### Directions for this task
Retype the listing that follows, word for word.

(Scenes as source code)
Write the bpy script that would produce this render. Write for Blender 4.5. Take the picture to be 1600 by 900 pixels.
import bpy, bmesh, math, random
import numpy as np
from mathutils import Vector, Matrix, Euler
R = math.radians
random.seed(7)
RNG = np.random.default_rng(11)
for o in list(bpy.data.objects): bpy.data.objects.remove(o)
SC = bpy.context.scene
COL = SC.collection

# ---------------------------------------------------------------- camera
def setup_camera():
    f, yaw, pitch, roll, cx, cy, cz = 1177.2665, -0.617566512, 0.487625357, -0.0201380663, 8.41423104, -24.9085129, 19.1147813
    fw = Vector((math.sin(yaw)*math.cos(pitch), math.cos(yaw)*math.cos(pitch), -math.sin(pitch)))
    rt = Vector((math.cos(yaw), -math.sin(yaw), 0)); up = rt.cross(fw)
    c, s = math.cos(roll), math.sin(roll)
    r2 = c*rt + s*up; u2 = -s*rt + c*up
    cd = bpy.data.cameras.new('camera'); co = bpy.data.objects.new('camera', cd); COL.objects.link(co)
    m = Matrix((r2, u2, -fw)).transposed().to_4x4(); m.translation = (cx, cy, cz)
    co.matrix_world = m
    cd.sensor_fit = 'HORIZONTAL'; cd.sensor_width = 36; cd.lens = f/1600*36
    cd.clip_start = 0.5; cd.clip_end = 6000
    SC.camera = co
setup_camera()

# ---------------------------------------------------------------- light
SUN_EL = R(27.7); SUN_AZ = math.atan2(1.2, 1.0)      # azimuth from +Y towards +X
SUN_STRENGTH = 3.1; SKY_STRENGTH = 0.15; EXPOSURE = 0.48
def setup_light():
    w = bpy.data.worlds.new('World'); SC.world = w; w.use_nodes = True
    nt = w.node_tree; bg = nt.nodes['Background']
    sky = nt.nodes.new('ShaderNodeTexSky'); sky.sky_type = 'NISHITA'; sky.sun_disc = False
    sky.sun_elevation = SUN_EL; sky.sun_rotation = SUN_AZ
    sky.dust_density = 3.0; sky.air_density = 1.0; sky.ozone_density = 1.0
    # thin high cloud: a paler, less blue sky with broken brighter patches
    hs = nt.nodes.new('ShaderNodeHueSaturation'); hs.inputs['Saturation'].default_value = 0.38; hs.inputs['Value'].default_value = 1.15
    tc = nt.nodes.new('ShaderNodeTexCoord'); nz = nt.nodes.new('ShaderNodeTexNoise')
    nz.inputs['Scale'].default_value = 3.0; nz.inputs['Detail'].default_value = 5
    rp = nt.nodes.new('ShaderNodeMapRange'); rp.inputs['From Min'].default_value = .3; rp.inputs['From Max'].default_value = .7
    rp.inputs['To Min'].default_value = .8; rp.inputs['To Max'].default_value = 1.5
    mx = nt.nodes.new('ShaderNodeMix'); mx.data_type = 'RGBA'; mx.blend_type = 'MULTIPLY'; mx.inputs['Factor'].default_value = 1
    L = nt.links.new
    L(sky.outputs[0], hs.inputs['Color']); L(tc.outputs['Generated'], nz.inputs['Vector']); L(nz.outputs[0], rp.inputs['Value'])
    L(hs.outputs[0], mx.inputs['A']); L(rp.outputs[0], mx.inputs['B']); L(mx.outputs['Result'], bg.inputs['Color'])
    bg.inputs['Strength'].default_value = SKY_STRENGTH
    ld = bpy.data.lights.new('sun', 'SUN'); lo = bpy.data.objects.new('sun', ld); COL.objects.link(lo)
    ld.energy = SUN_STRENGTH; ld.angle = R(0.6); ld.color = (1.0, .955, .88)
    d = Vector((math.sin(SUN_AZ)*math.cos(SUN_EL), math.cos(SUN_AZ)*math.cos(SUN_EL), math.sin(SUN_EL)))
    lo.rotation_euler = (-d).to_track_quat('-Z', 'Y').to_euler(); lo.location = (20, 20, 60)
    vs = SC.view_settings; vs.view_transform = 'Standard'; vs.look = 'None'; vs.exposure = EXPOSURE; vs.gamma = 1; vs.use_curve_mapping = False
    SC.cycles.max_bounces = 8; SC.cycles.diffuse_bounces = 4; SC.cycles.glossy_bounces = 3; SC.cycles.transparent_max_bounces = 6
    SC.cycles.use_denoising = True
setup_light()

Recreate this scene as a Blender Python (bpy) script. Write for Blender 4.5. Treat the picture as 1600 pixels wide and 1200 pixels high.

### Expected answer
Write the bpy script that would produce this render. Write for Blender 4.5. Take the picture to be 1600 by 900 pixels.
import bpy, bmesh, math, random
import numpy as np
from mathutils import Vector, Matrix, Euler
R = math.radians
random.seed(7)
RNG = np.random.default_rng(11)
for o in list(bpy.data.objects): bpy.data.objects.remove(o)
SC = bpy.context.scene
COL = SC.collection

# ---------------------------------------------------------------- camera
def setup_camera():
    f, yaw, pitch, roll, cx, cy, cz = 1177.2665, -0.617566512, 0.487625357, -0.0201380663, 8.41423104, -24.9085129, 19.1147813
    fw = Vector((math.sin(yaw)*math.cos(pitch), math.cos(yaw)*math.cos(pitch), -math.sin(pitch)))
    rt = Vector((math.cos(yaw), -math.sin(yaw), 0)); up = rt.cross(fw)
    c, s = math.cos(roll), math.sin(roll)
    r2 = c*rt + s*up; u2 = -s*rt + c*up
    cd = bpy.data.cameras.new('camera'); co = bpy.data.objects.new('camera', cd); COL.objects.link(co)
    m = Matrix((r2, u2, -fw)).transposed().to_4x4(); m.translation = (cx, cy, cz)
    co.matrix_world = m
    cd.sensor_fit = 'HORIZONTAL'; cd.sensor_width = 36; cd.lens = f/1600*36
    cd.clip_start = 0.5; cd.clip_end = 6000
    SC.camera = co
setup_camera()

# ---------------------------------------------------------------- light
SUN_EL = R(27.7); SUN_AZ = math.atan2(1.2, 1.0)      # azimuth from +Y towards +X
SUN_STRENGTH = 3.1; SKY_STRENGTH = 0.15; EXPOSURE = 0.48
def setup_light():
    w = bpy.data.worlds.new('World'); SC.world = w; w.use_nodes = True
    nt = w.node_tree; bg = nt.nodes['Background']
    sky = nt.nodes.new('ShaderNodeTexSky'); sky.sky_type = 'NISHITA'; sky.sun_disc = False
    sky.sun_elevation = SUN_EL; sky.sun_rotation = SUN_AZ
    sky.dust_density = 3.0; sky.air_density = 1.0; sky.ozone_density = 1.0
    # thin high cloud: a paler, less blue sky with broken brighter patches
    hs = nt.nodes.new('ShaderNodeHueSaturation'); hs.inputs['Saturation'].default_value = 0.38; hs.inputs['Value'].default_value = 1.15
    tc = nt.nodes.new('ShaderNodeTexCoord'); nz = nt.nodes.new('ShaderNodeTexNoise')
    nz.inputs['Scale'].default_value = 3.0; nz.inputs['Detail'].default_value = 5
    rp = nt.nodes.new('ShaderNodeMapRange'); rp.inputs['From Min'].default_value = .3; rp.inputs['From Max'].default_value = .7
    rp.inputs['To Min'].default_value = .8; rp.inputs['To Max'].default_value = 1.5
    mx = nt.nodes.new('ShaderNodeMix'); mx.data_type = 'RGBA'; mx.blend_type = 'MULTIPLY'; mx.inputs['Factor'].default_value = 1
    L = nt.links.new
    L(sky.outputs[0], hs.inputs['Color']); L(tc.outputs['Generated'], nz.inputs['Vector']); L(nz.outputs[0], rp.inputs['Value'])
    L(hs.outputs[0], mx.inputs['A']); L(rp.outputs[0], mx.inputs['B']); L(mx.outputs['Result'], bg.inputs['Color'])
    bg.inputs['Strength'].default_value = SKY_STRENGTH
    ld = bpy.data.lights.new('sun', 'SUN'); lo = bpy.data.objects.new('sun', ld); COL.objects.link(lo)
    ld.energy = SUN_STRENGTH; ld.angle = R(0.6); ld.color = (1.0, .955, .88)
    d = Vector((math.sin(SUN_AZ)*math.cos(SUN_EL), math.cos(SUN_AZ)*math.cos(SUN_EL), math.sin(SUN_EL)))
    lo.rotation_euler = (-d).to_track_quat('-Z', 'Y').to_euler(); lo.location = (20, 20, 60)
    vs = SC.view_settings; vs.view_transform = 'Standard'; vs.look = 'None'; vs.exposure = EXPOSURE; vs.gamma = 1; vs.use_curve_mapping = False
    SC.cycles.max_bounces = 8; SC.cycles.diffuse_bounces = 4; SC.cycles.glossy_bounces = 3; SC.cycles.transparent_max_bounces = 6
    SC.cycles.use_denoising = True
setup_light()

Recreate this scene as a Blender Python (bpy) script. Write for Blender 4.5. Treat the picture as 1600 pixels wide and 1200 pixels high.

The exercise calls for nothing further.